Researchers have developed a novel design approach that improves upon limitations of conventional antennas operating at low frequencies, demonstrating smaller antennas that maintain performance. Impedance matching is a key aspect of antenna design, ensuring that the radio transmits power through the antenna with minimal reflections while in transmit mode and that when the antenna is in receive mode, it captures power to efficiently couple to the radio over all frequencies within the operational bandwidth.

Impedance matching techniques with passive components — such as resistors, inductors, and capacitors — have a fundamental limit, known as the Chu-Wheeler limit, that defines a bound for the maximum achievable bandwidth-efficiency product for a given antenna size. In general, low-frequency antennas are physically large or their miniaturized counterparts have very limited bandwidth and efficiency, resulting in a higher power requirement.

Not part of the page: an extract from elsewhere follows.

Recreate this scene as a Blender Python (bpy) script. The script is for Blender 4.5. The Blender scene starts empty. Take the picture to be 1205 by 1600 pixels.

The new approach improves bandwidth and efficiency without increasing size or changing the topology of the antenna. The proposed impedance matching approach applies a modular active circuit to a highly miniaturized, efficient, lightweight antenna, overcoming the Chu-Wheeler performance limit. The antenna enables the integration of power-efficient, low-frequency radio systems on compact mobile agents such as unmanned ground and aerial vehicles.

The ability to integrate low-frequency radio systems with low size, weight, and power (SWaP) opens the door for the exploitation of this underutilized and underexplored frequency band as part of the heterogeneous autonomous networking paradigm. In this paradigm, agents equipped with complementary communications modalities must adapt their approaches based on challenges in the environment for that specific mission. Specifically, the lower frequencies are suitable for reliable communications in complex propagation environments and terrain due to their improved penetration and reduced multipath.

Researchers developed an active matching technique to equip robotic ground vehicles with powerful, miniature antennas. (U.S. Army)

The antenna was integrated on small, unmanned ground vehicles; it demonstrated reliable, real-time digital video streaming between UGVs. By exploiting this technology, the robotic agents could coordinate and form teams, enabling unique capabilities such as distributed on-demand beamforming for directional and secure battlefield networking.

While previous experimental studies demonstrated bandwidth enhancement with active matching applied to a small, non-resonant antenna (e.g., a short metallic wire), no previous work simultaneously ensures bandwidth and radiation efficiency enhancement compared to small, resonant antennas with performance near the Chu-Wheeler limit. The active matching design approach addresses these key challenges stemming from the tradeoff among bandwidth, efficiency, and stability.

The researchers built a 15-centimeter prototype (2 percent of the operating wavelength) and demonstrated that the new design achieves more than threefold bandwidth enhancement compared to the same antenna without applying active matching, while also improving the transmission efficiency 10 times compared to the state-of-the-art actively matched antennas with the same size.